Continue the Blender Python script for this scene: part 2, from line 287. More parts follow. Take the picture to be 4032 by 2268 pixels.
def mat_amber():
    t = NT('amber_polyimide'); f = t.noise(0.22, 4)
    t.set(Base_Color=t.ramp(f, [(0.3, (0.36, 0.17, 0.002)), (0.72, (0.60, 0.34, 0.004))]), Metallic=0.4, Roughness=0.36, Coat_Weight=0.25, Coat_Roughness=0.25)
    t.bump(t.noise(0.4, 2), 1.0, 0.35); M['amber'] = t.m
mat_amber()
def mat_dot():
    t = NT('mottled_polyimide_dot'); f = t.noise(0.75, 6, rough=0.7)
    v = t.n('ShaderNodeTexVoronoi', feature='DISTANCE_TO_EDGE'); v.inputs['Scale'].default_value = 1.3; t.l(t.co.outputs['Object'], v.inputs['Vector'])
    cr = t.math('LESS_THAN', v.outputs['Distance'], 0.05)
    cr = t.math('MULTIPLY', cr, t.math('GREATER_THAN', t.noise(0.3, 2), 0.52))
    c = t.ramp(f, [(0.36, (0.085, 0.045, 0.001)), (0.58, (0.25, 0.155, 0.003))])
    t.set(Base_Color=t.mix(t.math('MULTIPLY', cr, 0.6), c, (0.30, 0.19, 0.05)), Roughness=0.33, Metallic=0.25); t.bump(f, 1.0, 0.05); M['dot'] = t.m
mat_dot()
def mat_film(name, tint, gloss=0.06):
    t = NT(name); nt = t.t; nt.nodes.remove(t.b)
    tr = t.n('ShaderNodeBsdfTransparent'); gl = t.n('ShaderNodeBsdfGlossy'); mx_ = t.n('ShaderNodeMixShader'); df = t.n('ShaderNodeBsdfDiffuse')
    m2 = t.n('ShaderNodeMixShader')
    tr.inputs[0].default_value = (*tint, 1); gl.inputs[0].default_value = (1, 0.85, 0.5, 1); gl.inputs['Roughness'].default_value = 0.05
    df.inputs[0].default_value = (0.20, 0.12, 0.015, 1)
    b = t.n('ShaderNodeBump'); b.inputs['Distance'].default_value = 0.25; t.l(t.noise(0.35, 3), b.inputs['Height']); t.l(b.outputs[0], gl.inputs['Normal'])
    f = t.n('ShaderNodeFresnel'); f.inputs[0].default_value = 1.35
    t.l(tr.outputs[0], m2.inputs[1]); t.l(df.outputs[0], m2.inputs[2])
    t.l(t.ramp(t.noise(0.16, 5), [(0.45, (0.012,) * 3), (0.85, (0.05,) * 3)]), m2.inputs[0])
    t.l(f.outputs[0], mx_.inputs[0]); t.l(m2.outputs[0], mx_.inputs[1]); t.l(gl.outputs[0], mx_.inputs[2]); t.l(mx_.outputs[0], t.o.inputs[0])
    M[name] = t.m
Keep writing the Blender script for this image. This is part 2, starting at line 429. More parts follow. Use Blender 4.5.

########

▶ Problem to solve
Write the entries again, exactly as they stand.

▶ Right answer
Continue the Blender Python script for this scene: part 2, from line 287. More parts follow. Take the picture to be 4032 by 2268 pixels.
def mat_amber():
    t = NT('amber_polyimide'); f = t.noise(0.22, 4)
    t.set(Base_Color=t.ramp(f, [(0.3, (0.36, 0.17, 0.002)), (0.72, (0.60, 0.34, 0.004))]), Metallic=0.4, Roughness=0.36, Coat_Weight=0.25, Coat_Roughness=0.25)
    t.bump(t.noise(0.4, 2), 1.0, 0.35); M['amber'] = t.m
mat_amber()
def mat_dot():
    t = NT('mottled_polyimide_dot'); f = t.noise(0.75, 6, rough=0.7)
    v = t.n('ShaderNodeTexVoronoi', feature='DISTANCE_TO_EDGE'); v.inputs['Scale'].default_value = 1.3; t.l(t.co.outputs['Object'], v.inputs['Vector'])
    cr = t.math('LESS_THAN', v.outputs['Distance'], 0.05)
    cr = t.math('MULTIPLY', cr, t.math('GREATER_THAN', t.noise(0.3, 2), 0.52))
    c = t.ramp(f, [(0.36, (0.085, 0.045, 0.001)), (0.58, (0.25, 0.155, 0.003))])
    t.set(Base_Color=t.mix(t.math('MULTIPLY', cr, 0.6), c, (0.30, 0.19, 0.05)), Roughness=0.33, Metallic=0.25); t.bump(f, 1.0, 0.05); M['dot'] = t.m
mat_dot()
def mat_film(name, tint, gloss=0.06):
    t = NT(name); nt = t.t; nt.nodes.remove(t.b)
    tr = t.n('ShaderNodeBsdfTransparent'); gl = t.n('ShaderNodeBsdfGlossy'); mx_ = t.n('ShaderNodeMixShader'); df = t.n('ShaderNodeBsdfDiffuse')
    m2 = t.n('ShaderNodeMixShader')
    tr.inputs[0].default_value = (*tint, 1); gl.inputs[0].default_value = (1, 0.85, 0.5, 1); gl.inputs['Roughness'].default_value = 0.05
    df.inputs[0].default_value = (0.20, 0.12, 0.015, 1)
    b = t.n('ShaderNodeBump'); b.inputs['Distance'].default_value = 0.25; t.l(t.noise(0.35, 3), b.inputs['Height']); t.l(b.outputs[0], gl.inputs['Normal'])
    f = t.n('ShaderNodeFresnel'); f.inputs[0].default_value = 1.35
    t.l(tr.outputs[0], m2.inputs[1]); t.l(df.outputs[0], m2.inputs[2])
    t.l(t.ramp(t.noise(0.16, 5), [(0.45, (0.012,) * 3), (0.85, (0.05,) * 3)]), m2.inputs[0])
    t.l(f.outputs[0], mx_.inputs[0]); t.l(m2.outputs[0], mx_.inputs[1]); t.l(gl.outputs[0], mx_.inputs[2]); t.l(mx_.outputs[0], t.o.inputs[0])
    M[name] = t.m
Keep writing the Blender script for this image. This is part 2, starting at line 429. More parts follow. Use Blender 4.5.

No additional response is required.